July-August 2021 – a damp squib

Further wet weather impacted second broods, and we still cannot access Thames Water land; but there were still some interesting birds to report.


July-August 2021 – a damp squib

Wood Sandpiper (Janet Martin)

July and August were again wetter than usual and lacking any prolonged warm and settled spells. It seems as though this has resulted in poor productivity in second broods as well, and there are generally not many adult or juvenile birds around.

In addition, we were still limited to the RSPB and HMWT Reserve areas, as Thames Water has still not let us back into their territory; hence numbers cannot be directly compared with historical data. However, even taking that into account, an underwhelming summer became an autumnal non-event.

Starting with the geese, the usual Autumn build-up of Geese following their absence for moulting led to peak counts of 270 Canada Geese and 72 Greylags.

Our wildfowl suffered a sudden mortality in mid August involving several birds on No. 1 Lagoon. Defra and Thames Water did tests and the conclusion was that it was not Avian Flu but more likely an outbreak of Botulism. Water levels were raised and the outbreak seemed to subside.

Meanwhile our ducks were going through eclipse plumage, so not as colourful as usual. Best was the single female Garganey present for much of July and August, and then a male was present. Are they on shifts?

Shovelers increased slowly through July and August, peaking at 48. Our commonest duck, Gadwall, cemented its place at the top of the rankings with a peak of 444 – and this is just in the North Lagoons. Wigeons had increased from one to eight by the end of August. Our Teal typically disappear to breed further north, but the return is well under way; the handful present in July had swelled to 67 by the end of August. Finally a mention of our Red-crested Pochards: a female and a juvenile were seen regularly through July and August.

The appearance of a pair Black-necked Grebes raised hopes of another breeding attempt but they proved to be a one day wonder. A Bittern put in a surprise appearance on one August day.

The occasional pair of Oystercatchers made their casual visits on three dates in July. Lapwings have started their Autumn build-up with up to 45 birds; however the higher water levels on No. 1 Lagoon won’t be to their liking. The first few Snipe have started to return. One or two Common Sandpipers were regular throughout, and Green Sandpipers built to a peak of nine – it would have been great to know if there were additional birds also on their regular haunts in the Works.

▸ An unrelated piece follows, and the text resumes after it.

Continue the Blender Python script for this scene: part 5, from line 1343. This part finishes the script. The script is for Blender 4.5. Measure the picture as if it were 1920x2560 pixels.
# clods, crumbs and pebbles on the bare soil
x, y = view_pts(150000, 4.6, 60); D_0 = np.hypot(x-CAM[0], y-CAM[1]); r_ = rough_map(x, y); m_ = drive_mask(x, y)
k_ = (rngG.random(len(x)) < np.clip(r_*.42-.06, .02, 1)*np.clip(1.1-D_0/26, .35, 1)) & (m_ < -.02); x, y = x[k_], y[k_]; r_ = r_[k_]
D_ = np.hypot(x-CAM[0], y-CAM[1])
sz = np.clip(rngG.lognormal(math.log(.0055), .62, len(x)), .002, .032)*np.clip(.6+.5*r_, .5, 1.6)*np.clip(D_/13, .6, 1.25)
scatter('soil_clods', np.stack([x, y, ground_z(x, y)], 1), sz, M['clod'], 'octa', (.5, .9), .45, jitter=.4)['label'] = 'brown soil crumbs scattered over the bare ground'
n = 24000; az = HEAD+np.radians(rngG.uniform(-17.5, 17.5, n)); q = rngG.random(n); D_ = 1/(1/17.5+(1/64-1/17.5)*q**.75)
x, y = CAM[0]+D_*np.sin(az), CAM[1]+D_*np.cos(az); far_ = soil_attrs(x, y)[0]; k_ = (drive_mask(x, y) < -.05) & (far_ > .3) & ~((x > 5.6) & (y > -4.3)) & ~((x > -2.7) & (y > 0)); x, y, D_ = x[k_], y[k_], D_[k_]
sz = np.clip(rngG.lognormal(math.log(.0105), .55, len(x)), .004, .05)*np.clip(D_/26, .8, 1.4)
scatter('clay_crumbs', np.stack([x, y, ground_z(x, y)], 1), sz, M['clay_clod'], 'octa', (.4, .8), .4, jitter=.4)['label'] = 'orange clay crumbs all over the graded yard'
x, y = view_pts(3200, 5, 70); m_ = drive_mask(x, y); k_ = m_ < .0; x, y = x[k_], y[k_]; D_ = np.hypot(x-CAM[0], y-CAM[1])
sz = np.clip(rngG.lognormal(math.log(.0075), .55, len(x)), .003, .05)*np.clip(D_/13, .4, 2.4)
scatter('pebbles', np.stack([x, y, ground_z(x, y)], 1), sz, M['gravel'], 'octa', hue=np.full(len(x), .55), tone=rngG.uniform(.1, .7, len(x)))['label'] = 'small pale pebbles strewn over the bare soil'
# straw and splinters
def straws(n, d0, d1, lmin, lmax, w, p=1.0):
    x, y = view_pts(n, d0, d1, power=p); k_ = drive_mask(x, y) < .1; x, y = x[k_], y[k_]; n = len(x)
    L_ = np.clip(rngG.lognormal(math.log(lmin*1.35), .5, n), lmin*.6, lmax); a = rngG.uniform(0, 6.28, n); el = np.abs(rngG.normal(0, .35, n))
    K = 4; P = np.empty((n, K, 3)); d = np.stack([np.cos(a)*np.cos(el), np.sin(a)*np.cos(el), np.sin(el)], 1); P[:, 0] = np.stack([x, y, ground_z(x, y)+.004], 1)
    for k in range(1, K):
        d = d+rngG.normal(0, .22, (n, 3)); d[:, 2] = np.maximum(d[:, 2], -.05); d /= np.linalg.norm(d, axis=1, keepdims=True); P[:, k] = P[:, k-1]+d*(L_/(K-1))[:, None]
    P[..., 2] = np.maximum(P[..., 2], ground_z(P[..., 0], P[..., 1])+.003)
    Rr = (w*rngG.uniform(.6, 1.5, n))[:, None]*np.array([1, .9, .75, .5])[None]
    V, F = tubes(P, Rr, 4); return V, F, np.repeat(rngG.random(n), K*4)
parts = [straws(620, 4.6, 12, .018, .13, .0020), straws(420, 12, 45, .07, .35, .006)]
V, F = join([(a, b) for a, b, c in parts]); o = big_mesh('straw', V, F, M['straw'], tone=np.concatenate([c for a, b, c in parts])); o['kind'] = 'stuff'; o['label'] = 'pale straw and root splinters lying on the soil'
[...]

Other occasional wader visitors included two Little Ringed Plovers, one or two Black-tailed Godwits on three dates, single Greenshanks on four dates, and a nice Wood Sandpiper.

There was just one further sighting of a Mediterranean Gull. Common Terns, having had a dismal breeding season, had all left by mid July.

Seven species of birds of prey graced us this period, the usual suspects including up to five Hobbies and three single Peregrines. The icing on the cake came from a Marsh Harrier, which passed through one August day.

This has been another year of low Hirundine counts, with no roosts found other than the odd handful of birds. Swallows were recorded on just four dates, with a maximum of 14, and Sand Martins were little better, with 21 the highest count. There were a few more House Martins with up to 60 often feeding high over the site.

Warbler passage has been very muted, and our breeding birds just seemed to ebb away. There was just a single Willow Warbler in July, and up to three on seven dates in August. The largest count of Chiffchaffs was 30, and there were just three single Garden Warblers and two twos in the period, and similarly three single and one doubleton of Lesser Whitethroat.

There was one Yellow Wagtail on two dates and a lone Whinchat.

And finally, there was one record of three Linnet, with no other finches bettering that count except Goldfinch, with a flock of 29.